Is there a downloadable chart for fine metric thread dimensions that is free?

Try Beautiful Soup for untangling the table from HTML, might have more success than rolling your own with regex.
@Lo-Fi thanks for the recommendation. Saw beautiful soup in a python meeting once. I'll see if I can make heads or tails of it. I did a lot of scientific (simulations) programming, in days past, but practically no web stuff, no scraping, not much text parsing. I just want to get the table done, so I can back to making things.
 
It's fairly straightforward, IIRC, was messing with it a few weeks ago.

Isn't it lovely being able to code! Opens up so many possibilities.
 
There are several apps for the smart phone that have all the thread dimensions and more. Some are free.
 
There are several apps for the smart phone that have all the thread dimensions and more. Some are free.
There's free and really free with no strings attached. My spreadsheet shouldn't be a potential attack vector, unlike a "free" app might be. There's lots of apps (free or not) that turn out to just be the means to spread malware, spy on you, take your data, or to steal credentials. You are the product to the app, and all they want is your data. That's the price one is paying, so it isn't truly free. The one "free" app I have works, but something about it bothers me. The interface is not intuitive to me, and I have an vague uneasy feeling about it. Sometimes you have to listen to that little voice inside. I may delete it soon. I'm not paranoid about it, but, this is the world we are in, so I don't want to be naive about data security risks either.

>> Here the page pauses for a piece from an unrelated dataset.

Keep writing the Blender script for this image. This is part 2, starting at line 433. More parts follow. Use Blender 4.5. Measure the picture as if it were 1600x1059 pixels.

Most of the data is parsed. Having a problem with some regex substitute commands. It's behaving syntactically differently than other commands in the library. I'll figure it out. In the meantime I can always manually edit the file. In 24-32 hours it would be done. Of course, I don't want to spend 24 hours on this, because it is spectacularly boring, which is why I have written a program to do it.
 
Done. Got help on the regex substitution. Good thing, as I never would have stumbled across the answer myself!
Code:
# data (Python3)
# r1 = ['M18 x 0.50.5, 4g6g,', ' 17.98017.87417.65517.59917.43917.291']  # this was the preprocessed input
r2 = re.sub(r'(\.)(\d{3,3})', r'\1\2, ', r1[1])[:-3] +'\n'
# r2 = ' 17.980, 17.874, 17.655, 17.599, 17.439, 17.291\n'   # output of above line
That's obvious, right? Add a comma and space after every 3 digits following a decimal point and truncate the last three characters and add a LF.
Anyways, that was my major issue, and the cryptic answer.

Did some minor cleanup and have a text file, which is easily imported into libreoffice or excel for further manipulation or making pretty. Hope it is useful to someone else.